IMF urges ECB to do all it can to tackle low inflation

International Monetary Fund (IMF) Financial Counsellor and Director of the Monetary and Capital Markets Jose Vinals speaks at a news conference about global financial stability prior to the start of the annual IMF-World Bank fall meetings in Washington, October 9, 2013. REUTERS/Jonathan Ernst

By Eva Taylor and Paul Carrel

FRANKFURT (Reuters) - The European Central Bank should do "everything it can" to tackle low growth and inflation but euro zone governments must also shape up their economies, a senior International Monetary Fund official said on Monday.

Jose Vinals, director of the IMF's monetary and capital markets department, said a multi-pronged policy approach was needed to buoy the 18-country euro zone.

In addition to the ECB playing a role, he said governments should pursue structural reforms that are "much talked but where there is little action", while remedies to address any capital deficiencies at banks after a sector health check were crucial.

"I think that monetary policy should do everything it can in order to make sure that inflation goes back to fulfil the mandate of the ECB," Vinals told Reuters Insider television.

"But I think that it is very important also to have other policy actions play their part," he added.

Euro zone inflation is running at 0.5 percent - far below the ECB's medium-term target of just below 2 percent. April inflation data are due on Wednesday. A Reuters poll points to a reading of 0.8 percent.

Last week, ECB President Mario Draghi gave his clearest indication yet that the central bank could print money to buy assets if the outlook for inflation deteriorated, and identified a rise in the euro as a potential trigger for action.

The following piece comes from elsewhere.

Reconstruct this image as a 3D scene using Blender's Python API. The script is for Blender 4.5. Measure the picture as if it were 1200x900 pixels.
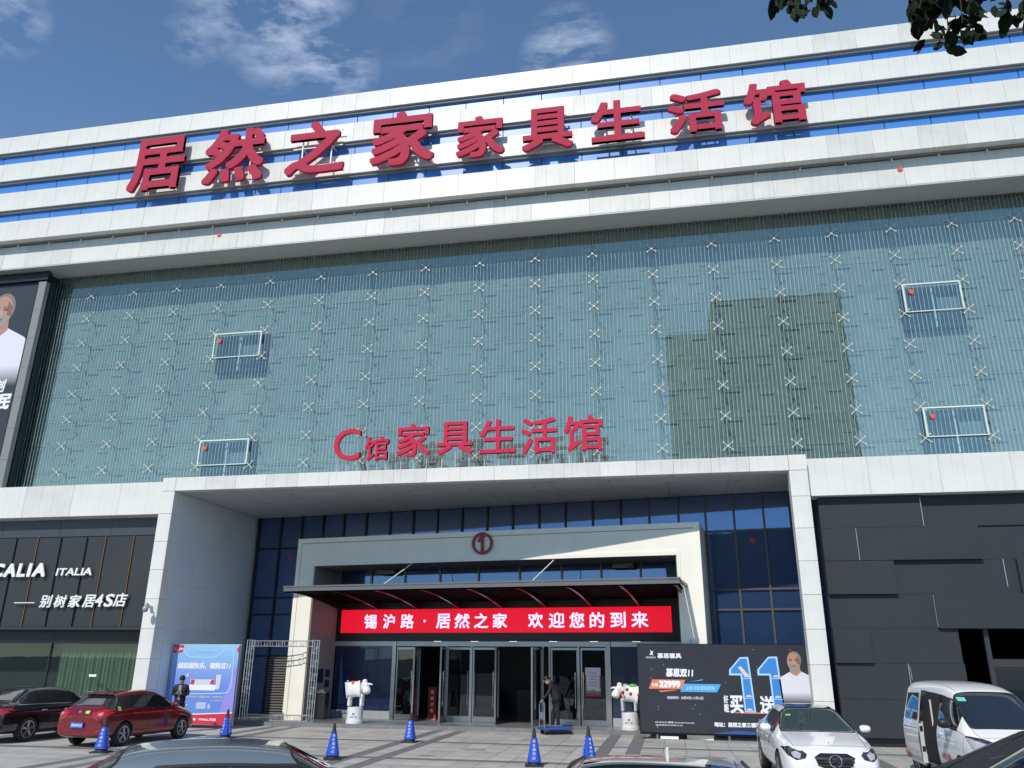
import bpy, bmesh, math, random
from mathutils import Vector, Matrix, Quaternion
from mathutils.bvhtree import BVHTree
PI=math.pi; R=math.radians
random.seed(7)
for o in list(bpy.data.objects): bpy.data.objects.remove(o)
sc=bpy.context.scene; C=sc.collection

# ------------------------------------------------------------ camera
F_PX=931.07; PITCH=0.332854; ROLL=0.008252; YAW=-0.193273; CAM_H=2.35
fw=Vector((math.sin(YAW)*math.cos(PITCH),math.cos(YAW)*math.cos(PITCH),math.sin(PITCH)))
rt=fw.cross(Vector((0,0,1))).normalized(); up=rt.cross(fw)
r2=rt*math.cos(ROLL)+up*math.sin(ROLL); u2=-rt*math.sin(ROLL)+up*math.cos(ROLL)
cam=bpy.data.cameras.new('camera'); co=bpy.data.objects.new('camera',cam); C.objects.link(co)
m=Matrix((r2,u2,-fw)).transposed().to_4x4(); m.translation=Vector((0,0,CAM_H)); co.matrix_world=m
cam.sensor_width=36; cam.lens=36*F_PX/1200; cam.clip_start=.1; cam.clip_end=3000
sc.camera=co

# ------------------------------------------------------------ light and sky
SUN=Vector((.28,1.03,-1.0)).normalized()
sl=bpy.data.lights.new('sun','SUN'); sl.energy=3.2; sl.angle=R(.53); sl.color=(1,.95,.865)
so=bpy.data.objects.new('sun',sl); C.objects.link(so); so.rotation_euler=SUN.to_track_quat('-Z','Y').to_euler()
so.location=(-10,-40,45)
w=bpy.data.worlds.new('World'); sc.world=w; w.use_nodes=True
nt=w.node_tree; nt.nodes.clear(); N=nt.nodes; L=nt.links
out=N.new('ShaderNodeOutputWorld'); bg=N.new('ShaderNodeBackground'); sky=N.new('ShaderNodeTexSky')
sky.sky_type='NISHITA'; sky.sun_disc=False
sky.sun_elevation=math.asin(-SUN.z); sky.sun_rotation=math.atan2(SUN.x,-SUN.y)
sky.air_density=.85; sky.dust_density=.0; sky.ozone_density=3.2; sky.altitude=20
bg.inputs['Strength'].default_value=.145
tc=N.new('ShaderNodeTexCoord')
mp=N.new('ShaderNodeMapping'); mp.inputs['Scale'].default_value=(7,16,26); mp.inputs['Rotation'].default_value=(.35,.75,.2)
nz=N.new('ShaderNodeTexNoise'); nz.inputs['Scale'].default_value=1.6; nz.inputs['Detail'].default_value=9; nz.inputs['Roughness'].default_value=.62; nz.inputs['Distortion'].default_value=.12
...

The ECB holds its next policy meeting on May 8, in Brussels.


UKRAINE RISK

The 24-member Governing Council will meet against a backdrop of falling excess liquidity - the amount of cash in the system beyond what banks need for their day-to-day operations.

Excess liquidity has dropped below 100 billion euros (82.39 billion pounds), putting upward pressure on short-term money market rates.

However, Vinals was unconcerned by the development, which has taken hold as banks repay early bumper loans they took from the ECB at the height of the euro zone crisis.

"The question is how far it goes," he said of the drop. "Again this is something that will need to be assessed depending on the future evolution, but so far I don't think that this is a tremendous cause for concern. Quite the contrary."

Turning to events in Ukraine, Vinals said that if the crisis there were to escalate, "it would be a significant risk not only for the euro zone, but beyond."

The United States on Monday slapped sanctions on seven Russian government officials and 17 companies linked to Russian President Vladimir Putin in a fresh attempt to force Moscow to back down from its intervention in Ukraine.

The White House said the third round of sanctions in response to the Ukraine crisis was prompted by Moscow's failure to adhere to an April 17 agreement in Geneva.

It was important for the tensions around the Ukraine crisis to "de-escalate rather than escalate", Vinals said.

"I think that this is something which would be very, very important at a time where the world already has many other challenges that it has to face."